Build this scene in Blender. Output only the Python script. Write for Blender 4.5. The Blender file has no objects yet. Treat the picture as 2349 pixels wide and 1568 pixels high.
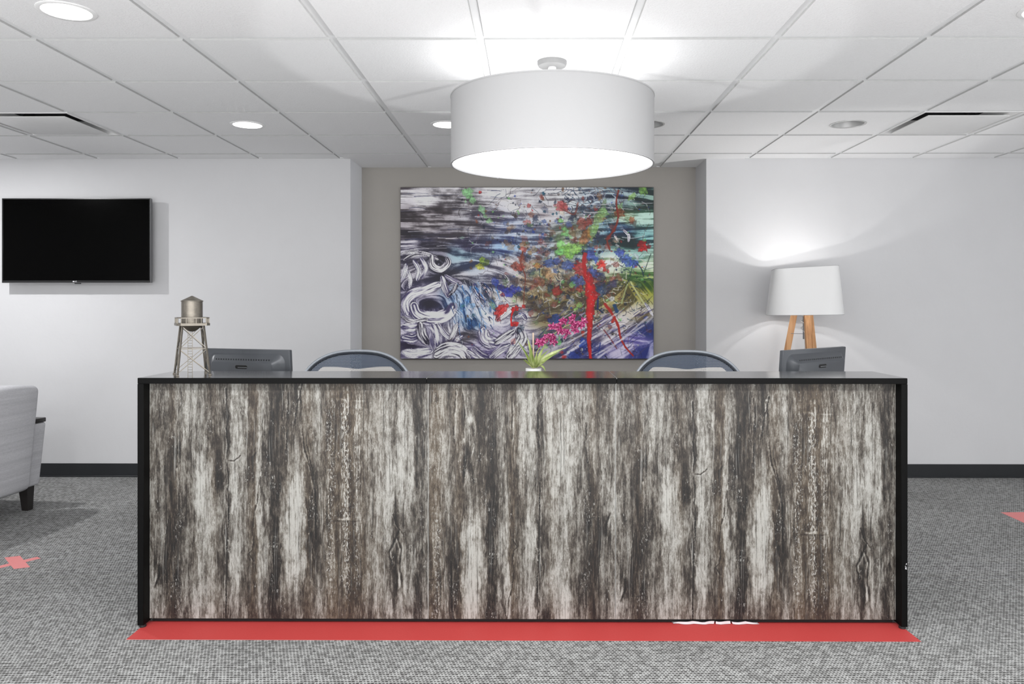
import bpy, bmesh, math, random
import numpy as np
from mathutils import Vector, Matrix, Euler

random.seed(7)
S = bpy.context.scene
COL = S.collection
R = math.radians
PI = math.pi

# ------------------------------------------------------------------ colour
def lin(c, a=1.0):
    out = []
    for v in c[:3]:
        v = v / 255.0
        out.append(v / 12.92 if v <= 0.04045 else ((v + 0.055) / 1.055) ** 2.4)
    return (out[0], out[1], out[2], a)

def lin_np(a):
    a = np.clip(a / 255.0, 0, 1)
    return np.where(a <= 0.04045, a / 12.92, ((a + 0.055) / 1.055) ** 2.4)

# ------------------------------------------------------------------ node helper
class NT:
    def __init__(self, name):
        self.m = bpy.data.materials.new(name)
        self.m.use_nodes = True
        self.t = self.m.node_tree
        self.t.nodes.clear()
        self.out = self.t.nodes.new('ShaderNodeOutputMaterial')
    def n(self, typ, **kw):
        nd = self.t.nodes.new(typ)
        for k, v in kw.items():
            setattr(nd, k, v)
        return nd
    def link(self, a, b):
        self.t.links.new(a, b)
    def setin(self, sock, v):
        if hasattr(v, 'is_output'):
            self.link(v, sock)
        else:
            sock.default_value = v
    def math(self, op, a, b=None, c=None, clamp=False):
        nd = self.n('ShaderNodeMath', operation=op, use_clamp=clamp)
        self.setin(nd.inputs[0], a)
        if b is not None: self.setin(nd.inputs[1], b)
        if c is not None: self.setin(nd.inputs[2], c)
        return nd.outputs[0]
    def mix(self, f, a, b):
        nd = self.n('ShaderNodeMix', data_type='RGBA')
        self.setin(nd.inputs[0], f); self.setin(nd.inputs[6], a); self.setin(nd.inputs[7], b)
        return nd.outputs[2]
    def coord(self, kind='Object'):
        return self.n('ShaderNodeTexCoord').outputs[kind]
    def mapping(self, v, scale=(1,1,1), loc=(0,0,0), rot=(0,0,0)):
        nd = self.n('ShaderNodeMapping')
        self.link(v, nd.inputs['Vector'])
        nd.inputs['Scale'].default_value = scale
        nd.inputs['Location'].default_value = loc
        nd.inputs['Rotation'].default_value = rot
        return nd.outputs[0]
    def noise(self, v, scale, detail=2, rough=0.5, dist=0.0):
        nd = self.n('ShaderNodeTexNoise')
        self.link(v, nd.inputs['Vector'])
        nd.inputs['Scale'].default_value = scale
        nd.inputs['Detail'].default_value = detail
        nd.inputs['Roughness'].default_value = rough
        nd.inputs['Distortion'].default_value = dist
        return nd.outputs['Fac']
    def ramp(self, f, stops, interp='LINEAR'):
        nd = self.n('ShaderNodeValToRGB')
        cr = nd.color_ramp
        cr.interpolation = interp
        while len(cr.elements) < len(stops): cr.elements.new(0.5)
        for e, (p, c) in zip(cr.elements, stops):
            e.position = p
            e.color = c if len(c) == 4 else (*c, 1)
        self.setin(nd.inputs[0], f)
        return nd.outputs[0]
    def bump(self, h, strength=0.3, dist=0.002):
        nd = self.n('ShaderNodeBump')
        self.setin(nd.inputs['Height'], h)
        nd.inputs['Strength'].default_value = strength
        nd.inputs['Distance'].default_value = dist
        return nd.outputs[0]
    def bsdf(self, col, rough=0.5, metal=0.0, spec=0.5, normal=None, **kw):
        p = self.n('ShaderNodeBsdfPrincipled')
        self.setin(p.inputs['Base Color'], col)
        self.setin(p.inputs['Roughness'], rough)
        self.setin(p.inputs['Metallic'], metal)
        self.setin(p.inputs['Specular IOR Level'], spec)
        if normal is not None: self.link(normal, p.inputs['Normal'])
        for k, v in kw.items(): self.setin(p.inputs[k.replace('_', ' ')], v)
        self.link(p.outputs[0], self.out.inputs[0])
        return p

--

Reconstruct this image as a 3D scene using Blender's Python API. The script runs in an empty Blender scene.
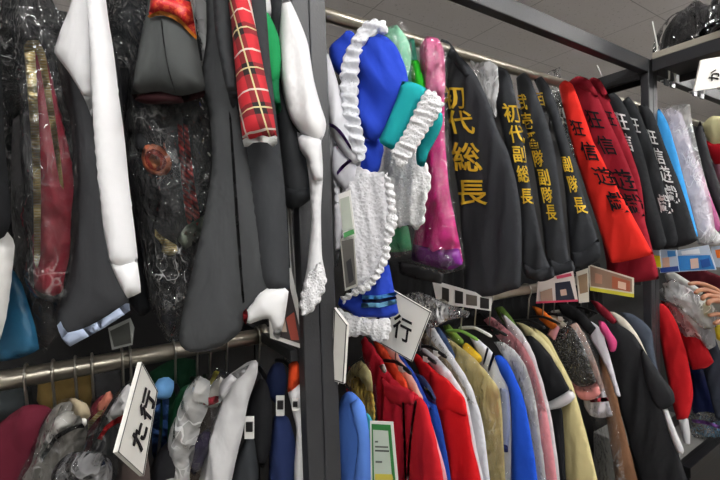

Exercise description: The lines to reproduce run from the one above containing "Build this scene" through the one containing "PI = math.pi". Copy them exactly and leave out all pictures.

Response:
Build this scene in Blender. Output only the Python script. Write for Blender 4.5. The Blender file has no objects yet. Treat the picture as 2349 pixels wide and 1568 pixels high.
import bpy, bmesh, math, random
import numpy as np
from mathutils import Vector, Matrix, Euler

random.seed(7)
S = bpy.context.scene
COL = S.collection
R = math.radians
PI = math.pi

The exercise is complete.